- **Problem details**
Leave out every picture, then transcribe the rest of the listing exactly.

- **Supplied data**
*****
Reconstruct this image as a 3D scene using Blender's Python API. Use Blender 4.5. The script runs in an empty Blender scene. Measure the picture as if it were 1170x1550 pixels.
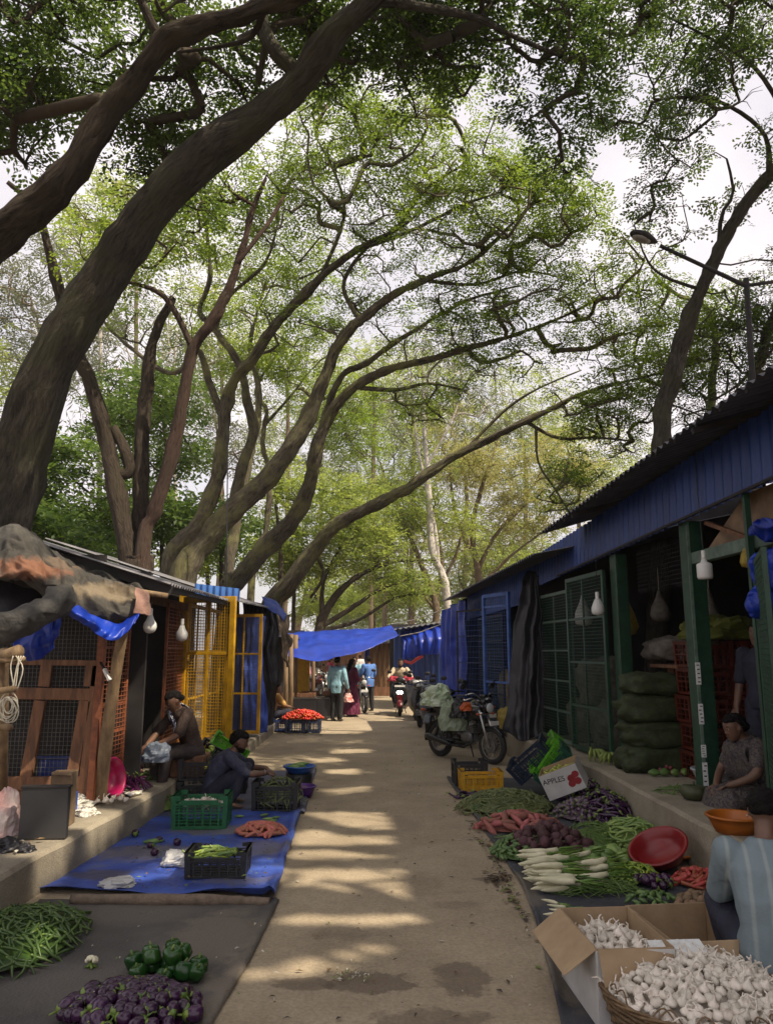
import bpy, bmesh, math, random
import numpy as np
from mathutils import Vector, Matrix, Euler, noise
rnd = random.Random(11)
V = Vector
SC = bpy.context.scene
COL = SC.collection
PI = math.pi

# ---------------------------------------------------------------- camera
CAM_H = 1.85
PITCH = math.radians(10.35); YAW = math.radians(0.5); FPX = 1150.0
cam_d = bpy.data.cameras.new('camera'); cam = bpy.data.objects.new('camera', cam_d); COL.objects.link(cam)
cam_d.sensor_fit = 'HORIZONTAL'; cam_d.sensor_width = 36; cam_d.lens = 36 * FPX / 1170
cam_d.clip_start = 0.05; cam_d.clip_end = 2000
cam.location = (0, 0, CAM_H); cam.rotation_euler = (PI / 2 + PITCH, 0, -YAW)
SC.camera = cam
_CR = cam.rotation_euler.to_matrix()

def ray(px, py):
    return _CR @ V(((px - 585) / FPX, (775 - py) / FPX, -1))
def P(px, py, y):
    """the point of the place seen at a photograph pixel, y metres down the lane"""
    d = ray(px, py); return V((0, 0, CAM_H)) + d * (y / d.y)
def G(px, py, z=0.0):
    d = ray(px, py); return V((0, 0, CAM_H)) + d * ((z - CAM_H) / d.z)

# ---------------------------------------------------------------- materials
MATS = {}
def nd(nt, t, **kw):
    n = nt.nodes.new(t)
    for k, v in kw.items():
        if k in n.inputs: n.inputs[k].default_value = v
        else: setattr(n, k, v)
    return n
def pm(name, col, col2=None, rough=.6, scale=6, bump=0, bscale=None, metal=0, inst=0, trans=0, spec=.5, detail=5, contrast=(.35, .65), third=None, stretch=None, sheen=0):
    """a Principled material mottled between two colours, varied per object"""
    if name in MATS: return MATS[name]
    m = bpy.data.materials.new(name); m.use_nodes = True; nt = m.node_tree; nt.nodes.clear()
    out = nd(nt, 'ShaderNodeOutputMaterial'); b = nd(nt, 'ShaderNodeBsdfPrincipled')
    b.inputs['Roughness'].default_value = rough; b.inputs['Metallic'].default_value = metal
    b.inputs['Specular IOR Level'].default_value = spec
    L = nt.links.new
    tc = nd(nt, 'ShaderNodeTexCoord'); src = tc.outputs['Object']
    if stretch:
        mp = nd(nt, 'ShaderNodeMapping'); mp.inputs['Scale'].default_value = stretch; L(src, mp.inputs['Vector']); src = mp.outputs['Vector']
    n = nd(nt, 'ShaderNodeTexNoise', Scale=scale, Detail=detail, Roughness=.6); L(src, n.inputs['Vector'])
    r = nd(nt, 'ShaderNodeValToRGB'); e = r.color_ramp.elements
    c2 = col2 or tuple(x * .72 for x in col)
    e[0].position, e[1].position = contrast
    e[0].color = (*c2, 1); e[1].color = (*col, 1)
    if third:
        k = e.new(.78); k.color = (*third, 1)
    L(n.outputs['Fac'], r.inputs['Fac']); csrc = r.outputs['Color']
    if inst:
        oi = nd(nt, 'ShaderNodeObjectInfo'); mr = nd(nt, 'ShaderNodeMapRange'); mr.inputs['To Min'].default_value = 1 - inst; mr.inputs['To Max'].default_value = 1 + inst
        L(oi.outputs['Random'], mr.inputs['Value'])
        hs = nd(nt, 'ShaderNodeHueSaturation'); L(csrc, hs.inputs['Color']); L(mr.outputs['Result'], hs.inputs['Value']); csrc = hs.outputs['Color']
        mr2 = nd(nt, 'ShaderNodeMapRange'); mr2.inputs['To Min'].default_value = .5 + inst * .06; mr2.inputs['To Max'].default_value = .5 - inst * .06
        L(oi.outputs['Random'], mr2.inputs['Value']); L(mr2.outputs['Result'], hs.inputs['Hue'])
    L(csrc, b.inputs['Base Color'])
    if bump:
        bn = nd(nt, 'ShaderNodeTexNoise', Scale=bscale or scale * 5, Detail=6); L(src, bn.inputs['Vector'])
        bp = nd(nt, 'ShaderNodeBump', Strength=bump, Distance=.02); L(bn.outputs['Fac'], bp.inputs['Height']); L(bp.outputs['Normal'], b.inputs['Normal'])
    if trans:
        t = nd(nt, 'ShaderNodeBsdfTranslucent'); L(csrc, t.inputs['Color']); mx = nd(nt, 'ShaderNodeMixShader', Fac=trans)
        L(b.outputs[0], mx.inputs[1]); L(t.outputs[0], mx.inputs[2]); L(mx.outputs[0], out.inputs['Surface'])
    else: L(b.outputs[0], out.inputs['Surface'])
    MATS[name] = m; return m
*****
- **Written response**
Reconstruct this image as a 3D scene using Blender's Python API. Use Blender 4.5. The script runs in an empty Blender scene. Measure the picture as if it were 1170x1550 pixels.
import bpy, bmesh, math, random
import numpy as np
from mathutils import Vector, Matrix, Euler, noise
rnd = random.Random(11)
V = Vector
SC = bpy.context.scene
COL = SC.collection
PI = math.pi

# ---------------------------------------------------------------- camera
CAM_H = 1.85
PITCH = math.radians(10.35); YAW = math.radians(0.5); FPX = 1150.0
cam_d = bpy.data.cameras.new('camera'); cam = bpy.data.objects.new('camera', cam_d); COL.objects.link(cam)
cam_d.sensor_fit = 'HORIZONTAL'; cam_d.sensor_width = 36; cam_d.lens = 36 * FPX / 1170
cam_d.clip_start = 0.05; cam_d.clip_end = 2000
cam.location = (0, 0, CAM_H); cam.rotation_euler = (PI / 2 + PITCH, 0, -YAW)
SC.camera = cam
_CR = cam.rotation_euler.to_matrix()

def ray(px, py):
    return _CR @ V(((px - 585) / FPX, (775 - py) / FPX, -1))
def P(px, py, y):
    """the point of the place seen at a photograph pixel, y metres down the lane"""
    d = ray(px, py); return V((0, 0, CAM_H)) + d * (y / d.y)
def G(px, py, z=0.0):
    d = ray(px, py); return V((0, 0, CAM_H)) + d * ((z - CAM_H) / d.z)

# ---------------------------------------------------------------- materials
MATS = {}
def nd(nt, t, **kw):
    n = nt.nodes.new(t)
    for k, v in kw.items():
        if k in n.inputs: n.inputs[k].default_value = v
        else: setattr(n, k, v)
    return n
def pm(name, col, col2=None, rough=.6, scale=6, bump=0, bscale=None, metal=0, inst=0, trans=0, spec=.5, detail=5, contrast=(.35, .65), third=None, stretch=None, sheen=0):
    """a Principled material mottled between two colours, varied per object"""
    if name in MATS: return MATS[name]
    m = bpy.data.materials.new(name); m.use_nodes = True; nt = m.node_tree; nt.nodes.clear()
    out = nd(nt, 'ShaderNodeOutputMaterial'); b = nd(nt, 'ShaderNodeBsdfPrincipled')
    b.inputs['Roughness'].default_value = rough; b.inputs['Metallic'].default_value = metal
    b.inputs['Specular IOR Level'].default_value = spec
    L = nt.links.new
    tc = nd(nt, 'ShaderNodeTexCoord'); src = tc.outputs['Object']
    if stretch:
        mp = nd(nt, 'ShaderNodeMapping'); mp.inputs['Scale'].default_value = stretch; L(src, mp.inputs['Vector']); src = mp.outputs['Vector']
    n = nd(nt, 'ShaderNodeTexNoise', Scale=scale, Detail=detail, Roughness=.6); L(src, n.inputs['Vector'])
    r = nd(nt, 'ShaderNodeValToRGB'); e = r.color_ramp.elements
    c2 = col2 or tuple(x * .72 for x in col)
    e[0].position, e[1].position = contrast
    e[0].color = (*c2, 1); e[1].color = (*col, 1)
    if third:
        k = e.new(.78); k.color = (*third, 1)
    L(n.outputs['Fac'], r.inputs['Fac']); csrc = r.outputs['Color']
    if inst:
        oi = nd(nt, 'ShaderNodeObjectInfo'); mr = nd(nt, 'ShaderNodeMapRange'); mr.inputs['To Min'].default_value = 1 - inst; mr.inputs['To Max'].default_value = 1 + inst
        L(oi.outputs['Random'], mr.inputs['Value'])
        hs = nd(nt, 'ShaderNodeHueSaturation'); L(csrc, hs.inputs['Color']); L(mr.outputs['Result'], hs.inputs['Value']); csrc = hs.outputs['Color']
        mr2 = nd(nt, 'ShaderNodeMapRange'); mr2.inputs['To Min'].default_value = .5 + inst * .06; mr2.inputs['To Max'].default_value = .5 - inst * .06
        L(oi.outputs['Random'], mr2.inputs['Value']); L(mr2.outputs['Result'], hs.inputs['Hue'])
    L(csrc, b.inputs['Base Color'])
    if bump:
        bn = nd(nt, 'ShaderNodeTexNoise', Scale=bscale or scale * 5, Detail=6); L(src, bn.inputs['Vector'])
        bp = nd(nt, 'ShaderNodeBump', Strength=bump, Distance=.02); L(bn.outputs['Fac'], bp.inputs['Height']); L(bp.outputs['Normal'], b.inputs['Normal'])
    if trans:
        t = nd(nt, 'ShaderNodeBsdfTranslucent'); L(csrc, t.inputs['Color']); mx = nd(nt, 'ShaderNodeMixShader', Fac=trans)
        L(b.outputs[0], mx.inputs[1]); L(t.outputs[0], mx.inputs[2]); L(mx.outputs[0], out.inputs['Surface'])
    else: L(b.outputs[0], out.inputs['Surface'])
    MATS[name] = m; return m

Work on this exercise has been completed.